‘The Irishman’: la oscuridad de los hombres regresa al cine de Scorsese
En la forma que Frank madura y se hace un experto en el asesinato y la violencia. En la frugalidad de los pequeños actos que le conducen al abismo. En un momento dado, una pistola escondida en una bolsa de papel, simboliza la forma como se derrumba por completo el mundo de Frank y Scorsese lo logra a través del recurso simple de elucubrar sobre la sencillez de la derrota moral, la oscuridad interior que es imposible de ignorar.
Pero The Irishman es una película de actores y es probable que sea imposible analizar su impacto, sin mirar la forma como los grandes símbolos del cine adulto de nuestro siglo, llegan para demostrar su valor y su enorme importancia. Mientras Robert De Niro dota a Frank de una sensibilidad callejera y mundana muy cerca del desastre, Al Pacino crea quizás la interpretación más desconcertante de la película, al dotar a su Jimmy Hoffa de una cualidad humana inesperada, fragmentada y por momentos, por completo conmovedora. Resulta inevitable comparar su interpretación con la de Jack Nicholson que encarnó al mismo personaje en el ’92 dirigido por Danny De Vito, pues ambas son reflejos casi complementarios de una única versión sobre la corrupción, el miedo y al final, la dualidad del espíritu humano.
El Hoffa de Pacino es delgado, nervioso y despreciable. El de Nicholson era tenaz, brutal y atemorizante. Pero tanto una como otra versión del icono norteamericano sobre la traición a los principios, resurge en The Irishman como una cautelosa mirada al reverso de una cultura que se niega a analizar sus propios defectos y dolores. De modo que Hoffa, que en la película de De Vito era una especie de héroe de las mayorías desposeídas corrompido por la ambición, se transforma para Scorsese en una ruin antesala a la maldad como propósito. Entre ambas cosas, el director elabora algo más duro y doloroso sobre los hombres que se esconden al margen de la ley: su inevitabilidad.
El duelo entre actores es extraordinario, pero lo es aún más, la capacidad de Scorsese para construir una historia dura y solida sobre sus mejores obsesiones.

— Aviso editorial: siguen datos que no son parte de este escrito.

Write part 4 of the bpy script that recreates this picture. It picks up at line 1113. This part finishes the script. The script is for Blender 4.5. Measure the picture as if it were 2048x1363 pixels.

De nuevo, regresa a las calles rebosantes de vida y de peligros, a los hombres concentrados, absorbidos por las fauces del monstruo del crimen con una facilidad de pesadilla. Se trata de un viaje a través de las etapas —conmovedoras y desgarradoras— de un hombre que debe matar y lo hace con singular eficiencia, pero también, su perspectiva sobre la posibilidad del dolor y el tiempo, en una combinación que en manos menos hábiles que las de Martin Scorsese, podría haber sido una combinación poco realista sobre los pequeños blancos de conciencia en que nuestra cultura apoya su hipocresía.
Pero en realidad, The Irishman es un trayecto oportuno y maduro, por el arte de construir historias con una cuidadosa combinación de belleza, brutalidad y mesura. Lo mejor de la película transcurre en la trastienda, mientras los hilos de la enorme tela de araña que sostiene y envuelve a Frank y Hoffa, se extienden en todas direcciones hacia una tragedia impensable, brumosa y todavía inexplicable.
Scorsese juega con sus símbolos favoritos: la calle se convierte en escenario de un recorrido hacia las sombras y sus personajes, testigos de la destrucción progresiva de sus vidas, que acaecen en pequeños golpes de efecto que el director muestra desde una perspectiva de dura perplejidad. Al final, The Irishman es la culminación de los temas recurrentes de un director que encontró en cierto lenguaje una forma depurada de narrar los secretos que se esconden en la transgresión, la violencia y lo criminal. Y lo hace, con una extrañísima belleza que convierte a la película en una peculiar una obra de arte. Quizás una carta de amor al cine meditado, pausado e incómodo que durante los últimos meses, Scorsese ha echado tanto en falta en la pantalla grande actual.